* [MATERIAL PROVIDED]
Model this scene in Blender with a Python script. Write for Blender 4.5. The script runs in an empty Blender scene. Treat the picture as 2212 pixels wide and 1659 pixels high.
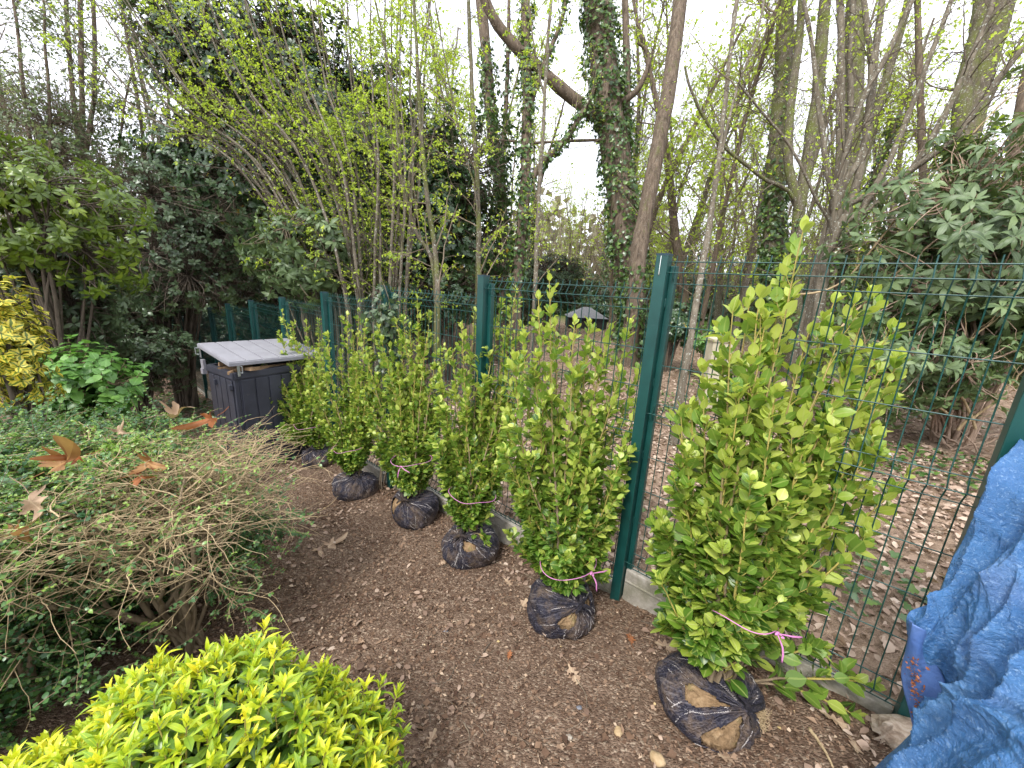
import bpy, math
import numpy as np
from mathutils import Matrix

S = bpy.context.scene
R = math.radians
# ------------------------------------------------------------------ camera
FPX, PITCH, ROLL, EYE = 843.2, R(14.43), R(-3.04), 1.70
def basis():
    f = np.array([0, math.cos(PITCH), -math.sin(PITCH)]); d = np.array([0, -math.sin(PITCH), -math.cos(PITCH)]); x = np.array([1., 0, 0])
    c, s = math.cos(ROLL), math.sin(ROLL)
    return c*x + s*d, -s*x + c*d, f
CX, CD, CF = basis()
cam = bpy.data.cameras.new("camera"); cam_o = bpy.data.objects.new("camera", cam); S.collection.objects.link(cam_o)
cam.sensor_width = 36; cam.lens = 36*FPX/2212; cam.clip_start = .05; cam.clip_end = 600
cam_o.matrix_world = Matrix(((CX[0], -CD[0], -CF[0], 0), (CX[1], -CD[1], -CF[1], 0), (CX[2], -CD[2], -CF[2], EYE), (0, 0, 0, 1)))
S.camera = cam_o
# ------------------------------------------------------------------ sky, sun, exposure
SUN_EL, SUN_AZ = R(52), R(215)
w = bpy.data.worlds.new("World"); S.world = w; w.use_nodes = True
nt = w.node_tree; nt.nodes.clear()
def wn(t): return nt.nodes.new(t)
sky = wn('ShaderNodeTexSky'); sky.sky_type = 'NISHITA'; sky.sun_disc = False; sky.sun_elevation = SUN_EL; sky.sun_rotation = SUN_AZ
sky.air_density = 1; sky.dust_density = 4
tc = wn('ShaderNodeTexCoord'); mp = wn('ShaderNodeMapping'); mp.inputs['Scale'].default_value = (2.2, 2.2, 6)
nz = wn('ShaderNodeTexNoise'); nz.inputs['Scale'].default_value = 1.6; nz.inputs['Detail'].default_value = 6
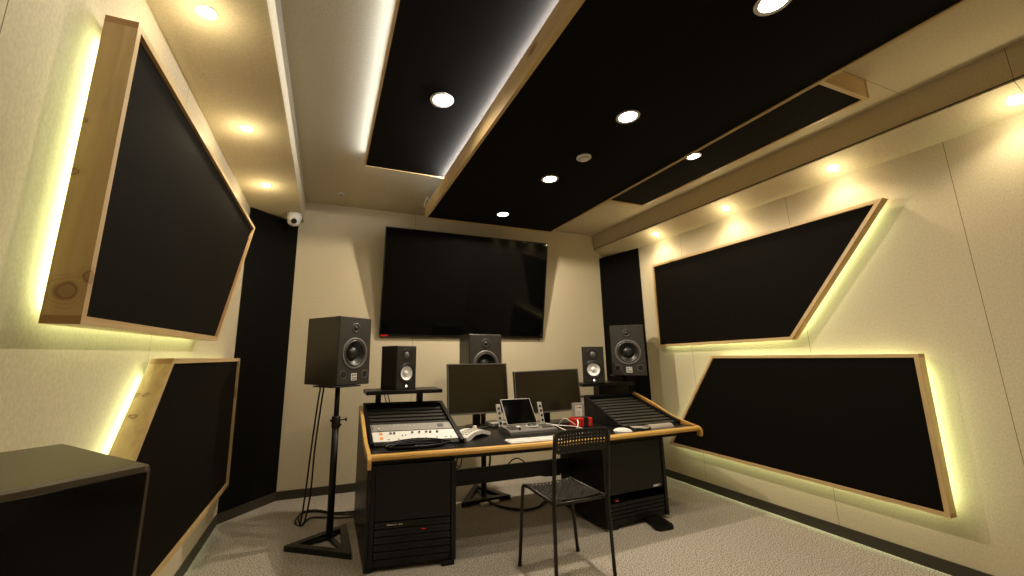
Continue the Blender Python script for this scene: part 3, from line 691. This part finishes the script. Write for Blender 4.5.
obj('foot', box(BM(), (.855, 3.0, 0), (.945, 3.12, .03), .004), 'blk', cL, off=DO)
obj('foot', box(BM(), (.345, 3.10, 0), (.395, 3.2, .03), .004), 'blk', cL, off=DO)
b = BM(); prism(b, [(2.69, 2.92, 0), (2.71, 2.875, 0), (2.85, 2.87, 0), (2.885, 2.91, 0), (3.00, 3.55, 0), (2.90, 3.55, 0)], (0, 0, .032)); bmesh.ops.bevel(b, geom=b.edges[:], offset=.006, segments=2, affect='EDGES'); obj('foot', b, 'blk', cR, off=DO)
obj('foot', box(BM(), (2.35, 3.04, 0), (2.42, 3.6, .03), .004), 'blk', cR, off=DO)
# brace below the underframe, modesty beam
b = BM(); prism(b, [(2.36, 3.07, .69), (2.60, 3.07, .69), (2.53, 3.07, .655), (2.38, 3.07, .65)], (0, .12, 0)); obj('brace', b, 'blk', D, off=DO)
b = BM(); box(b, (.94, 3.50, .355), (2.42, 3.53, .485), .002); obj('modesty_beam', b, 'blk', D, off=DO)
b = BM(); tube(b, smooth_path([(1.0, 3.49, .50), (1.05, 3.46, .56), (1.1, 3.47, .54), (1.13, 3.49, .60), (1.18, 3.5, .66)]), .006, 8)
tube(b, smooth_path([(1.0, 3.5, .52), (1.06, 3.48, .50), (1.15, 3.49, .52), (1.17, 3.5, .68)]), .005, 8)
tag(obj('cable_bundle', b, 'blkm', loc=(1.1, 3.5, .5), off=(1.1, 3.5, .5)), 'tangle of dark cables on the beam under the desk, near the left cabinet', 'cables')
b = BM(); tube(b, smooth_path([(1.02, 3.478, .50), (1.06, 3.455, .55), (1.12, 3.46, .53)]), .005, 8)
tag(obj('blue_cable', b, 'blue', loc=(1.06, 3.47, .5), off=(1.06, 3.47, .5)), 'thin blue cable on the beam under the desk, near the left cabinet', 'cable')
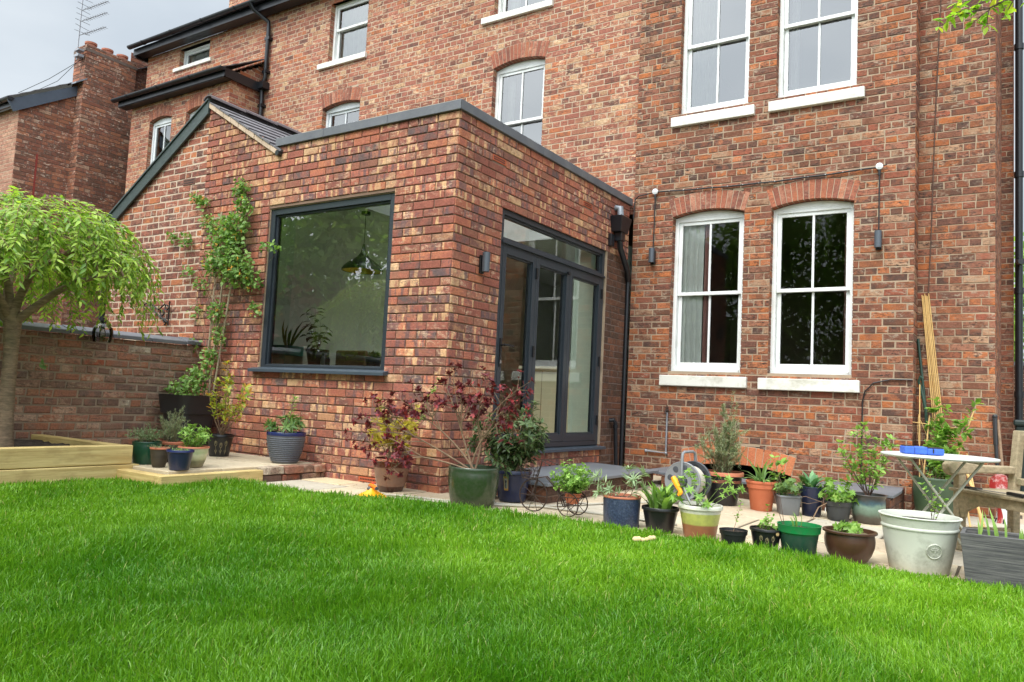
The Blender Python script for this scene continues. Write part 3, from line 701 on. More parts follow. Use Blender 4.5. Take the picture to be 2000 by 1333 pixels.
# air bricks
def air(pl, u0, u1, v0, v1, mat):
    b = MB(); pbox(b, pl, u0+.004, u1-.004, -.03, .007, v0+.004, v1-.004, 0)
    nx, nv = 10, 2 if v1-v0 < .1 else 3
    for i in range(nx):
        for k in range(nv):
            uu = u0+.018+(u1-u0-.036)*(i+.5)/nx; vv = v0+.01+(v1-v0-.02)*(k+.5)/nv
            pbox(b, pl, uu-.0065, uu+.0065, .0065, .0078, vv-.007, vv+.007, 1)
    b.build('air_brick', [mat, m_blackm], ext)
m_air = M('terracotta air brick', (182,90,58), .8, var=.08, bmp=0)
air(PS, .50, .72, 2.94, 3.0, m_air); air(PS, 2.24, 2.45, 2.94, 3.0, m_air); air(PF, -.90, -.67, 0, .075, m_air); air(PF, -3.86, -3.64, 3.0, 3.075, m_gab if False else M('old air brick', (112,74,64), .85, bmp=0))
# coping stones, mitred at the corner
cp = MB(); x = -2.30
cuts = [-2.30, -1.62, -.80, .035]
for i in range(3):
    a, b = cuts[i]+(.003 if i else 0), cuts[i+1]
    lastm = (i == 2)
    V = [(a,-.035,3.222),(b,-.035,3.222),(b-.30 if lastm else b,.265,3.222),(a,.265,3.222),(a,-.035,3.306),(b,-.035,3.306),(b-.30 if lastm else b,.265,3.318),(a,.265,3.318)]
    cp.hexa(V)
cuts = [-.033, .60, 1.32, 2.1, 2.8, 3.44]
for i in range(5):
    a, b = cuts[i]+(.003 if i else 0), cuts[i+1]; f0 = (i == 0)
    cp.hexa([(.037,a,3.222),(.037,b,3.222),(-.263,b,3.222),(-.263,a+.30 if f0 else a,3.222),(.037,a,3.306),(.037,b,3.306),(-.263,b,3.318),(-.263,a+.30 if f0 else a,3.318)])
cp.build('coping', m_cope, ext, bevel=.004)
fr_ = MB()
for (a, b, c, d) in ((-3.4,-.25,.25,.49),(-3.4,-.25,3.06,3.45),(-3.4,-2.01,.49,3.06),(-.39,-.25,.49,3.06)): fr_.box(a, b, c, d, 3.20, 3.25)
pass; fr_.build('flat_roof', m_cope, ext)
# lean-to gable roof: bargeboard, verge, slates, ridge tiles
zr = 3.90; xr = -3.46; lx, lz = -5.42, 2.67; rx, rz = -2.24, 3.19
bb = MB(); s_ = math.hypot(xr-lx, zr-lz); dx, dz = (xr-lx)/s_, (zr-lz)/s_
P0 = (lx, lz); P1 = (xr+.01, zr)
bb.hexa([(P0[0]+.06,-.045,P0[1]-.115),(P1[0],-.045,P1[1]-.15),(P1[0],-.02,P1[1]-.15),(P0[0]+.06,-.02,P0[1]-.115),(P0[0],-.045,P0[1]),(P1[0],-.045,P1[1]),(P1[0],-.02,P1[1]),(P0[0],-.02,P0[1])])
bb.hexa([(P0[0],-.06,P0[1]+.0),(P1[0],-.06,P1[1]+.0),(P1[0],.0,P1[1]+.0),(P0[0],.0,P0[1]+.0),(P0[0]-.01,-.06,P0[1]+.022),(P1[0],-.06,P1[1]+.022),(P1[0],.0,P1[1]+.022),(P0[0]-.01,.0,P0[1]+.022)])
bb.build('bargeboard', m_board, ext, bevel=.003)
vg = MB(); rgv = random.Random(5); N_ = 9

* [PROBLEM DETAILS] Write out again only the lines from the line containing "Continue the Blender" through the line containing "left cabinet', 'cable')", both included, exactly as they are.

* [EXERCISE RESULT]
Continue the Blender Python script for this scene: part 3, from line 691. This part finishes the script. Write for Blender 4.5.
obj('foot', box(BM(), (.855, 3.0, 0), (.945, 3.12, .03), .004), 'blk', cL, off=DO)
obj('foot', box(BM(), (.345, 3.10, 0), (.395, 3.2, .03), .004), 'blk', cL, off=DO)
b = BM(); prism(b, [(2.69, 2.92, 0), (2.71, 2.875, 0), (2.85, 2.87, 0), (2.885, 2.91, 0), (3.00, 3.55, 0), (2.90, 3.55, 0)], (0, 0, .032)); bmesh.ops.bevel(b, geom=b.edges[:], offset=.006, segments=2, affect='EDGES'); obj('foot', b, 'blk', cR, off=DO)
obj('foot', box(BM(), (2.35, 3.04, 0), (2.42, 3.6, .03), .004), 'blk', cR, off=DO)
# brace below the underframe, modesty beam
b = BM(); prism(b, [(2.36, 3.07, .69), (2.60, 3.07, .69), (2.53, 3.07, .655), (2.38, 3.07, .65)], (0, .12, 0)); obj('brace', b, 'blk', D, off=DO)
b = BM(); box(b, (.94, 3.50, .355), (2.42, 3.53, .485), .002); obj('modesty_beam', b, 'blk', D, off=DO)
b = BM(); tube(b, smooth_path([(1.0, 3.49, .50), (1.05, 3.46, .56), (1.1, 3.47, .54), (1.13, 3.49, .60), (1.18, 3.5, .66)]), .006, 8)
tube(b, smooth_path([(1.0, 3.5, .52), (1.06, 3.48, .50), (1.15, 3.49, .52), (1.17, 3.5, .68)]), .005, 8)
tag(obj('cable_bundle', b, 'blkm', loc=(1.1, 3.5, .5), off=(1.1, 3.5, .5)), 'tangle of dark cables on the beam under the desk, near the left cabinet', 'cables')
b = BM(); tube(b, smooth_path([(1.02, 3.478, .50), (1.06, 3.455, .55), (1.12, 3.46, .53)]), .005, 8)
tag(obj('blue_cable', b, 'blue', loc=(1.06, 3.47, .5), off=(1.06, 3.47, .5)), 'thin blue cable on the beam under the desk, near the left cabinet', 'cable')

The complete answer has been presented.